Delta Pro 'Lavender Blue Shades' dapples very differently. The whole background of the flower strobes from light to dark while remaining one color. The beard lightens and darkens in response, but never goes away.
Shade happens to be the most common industry term to reflect the dappling effect inside a seed. It usually follows monochrome hues, but not always. I want to give a shout-out to the Inspire series with four different Shade hues along with Fire Surprise. Here are some other Shade varieties:
- Colossus Lemon Shades
- Delta Pink Shades or Lavender Blue Shades
- Freefall Blue Picotee Shades
- Grandio Lavender Shades
- Imperial Antique Shades
- Inspire Lavender Blotch Shades, Lilac Shades, Peach Shades, or Pink Shades
- Majestic Giants II Marina Shades with Blotch
- Matrix Lavender Shades, Pink Shades
- Nature Antique Shades
- Panola Lilac Shades, Pink Shades
Here are three more styles of dapping. Matrix 'Blue Wing' has a consistent face, but the hair color over the top with brighten and darken. Matrix 'Lavender Shades' has extreme ranges between bright and dark flowers. Matrix 'Midnight Glow' has a nearly black background in which the small yellow face pulsates.

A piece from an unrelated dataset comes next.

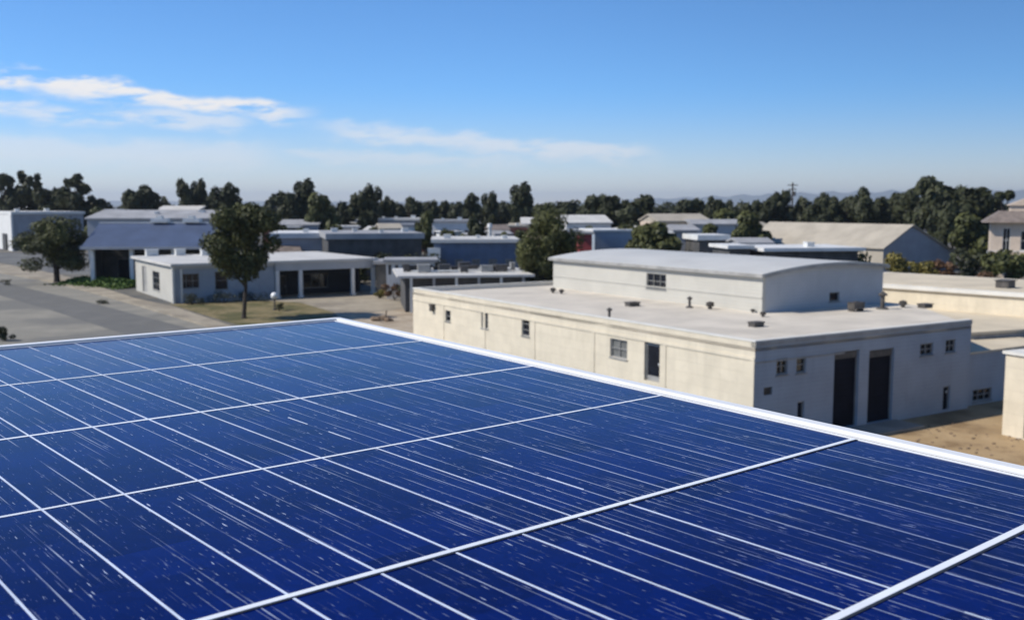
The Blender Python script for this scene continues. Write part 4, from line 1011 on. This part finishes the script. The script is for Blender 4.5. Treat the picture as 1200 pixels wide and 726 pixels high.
# rubble heap
q = at(446, 376, 0); g = thing('rubble_heap', 'small brown rubble heap on the pale yard beyond the panel corner', 'rubble', q); r = random.Random(2); mb = MB()
for k in range(26):
    a = r.random()*6.28; d = r.random()**.7*1.1; s = r.uniform(.12, .34); mb.ball((d*math.cos(a), d*math.sin(a)*.6, s*.4+.35*(1-d/1.1)), s, 6, 4, 0, (1.2, .9, .8))
mb.build('stones', TREAD, g); MB().tube([(.5, 0, .1), (.62, .05, 1.1)], [.09, .06], 6).build('stake', BARK, g)

# utility pole
q = atd(928, 250, 292); g = thing('utility_pole', 'tall dark utility pole with crossarms rising above the right treeline', 'pole', (q.x, q.y, 0)); ztop = CAM_H+(240-214)*292/1175
MB().tube([(0, 0, 0), (0, 0, ztop)], [.32, .2], 8).build('post', BARK, g)
MB().box(-1.5, 1.5, -.1, .1, ztop-.9, ztop-.65).build('crossarm', BARK, g); MB().box(-1.1, 1.1, -.12, .12, ztop-2.1, ztop-1.85).build('crossarm', BARK, g)
MB().tube([(.5, -.4, ztop-3.9), (.5, -.4, ztop-2.6)], .38, 10).build('transformer', VENT, g)
q = atd(574, 270, 170); g = thing('white_mast', 'short white mast standing on the ground behind the blue workshop', 'mast', (q.x, q.y, 0))
MB().tube([(0, 0, 0), (0, 0, 8.2)], [.32, .28], 10).build('post', WHITE, g); MB().tube([(0, 0, 8.2), (0, 0, 8.9)], [.5, .36], 10).build('head', WHITE, g)

# ------------------------------------------------------------------ air
hm = bpy.data.materials.new('haze_air'); hm.use_nodes = True; nt = hm.node_tree; nt.nodes.clear()
mo = nt.nodes.new('ShaderNodeOutputMaterial'); pvn = nt.nodes.new('ShaderNodeVolumePrincipled')
pvn.inputs['Color'].default_value = (0.80, 0.88, 0.97, 1); pvn.inputs['Density'].default_value = HAZE; pvn.inputs['Anisotropy'].default_value = 0.2
nt.links.new(pvn.outputs[0], mo.inputs['Volume'])
hz_ = MB().box(-16500, 16500, -600, 24500, -3, 300).build('haze', hm); hz_['kind'] = 'stuff'; hz_['label'] = 'thin pale haze lying over the whole district'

Matrix 'Blue Wing' | Matrix 'Lavender Shades' | Matrix 'Midnight Glow' |
Some varieties have a straight name, but they do give a little bit of a clue to the magic within as they grow out:
- Cool Wave Violet Wing: dark lavender over deep yellow with kitten whiskers
- Delta Premium Yellow with Purple Wing: creamy yellow face surrounded by purple—or not
- Matrix Blue Wing: purple-to-lavender trim over white faces with thick, bushy beards
- Matrix Midnight Blue: tight bursts of yellow surrounded by very dark trim
- Matrix Rose Blotch: pink-to-burgundy but usually rose; sometimes the blotch appears, sometimes it doesn’t
With Matrix 'Rose with Blotch', the color hangs around the roses, but wanders into lighter and darker tones. Sometimes the blotch is there, sometimes it isn't.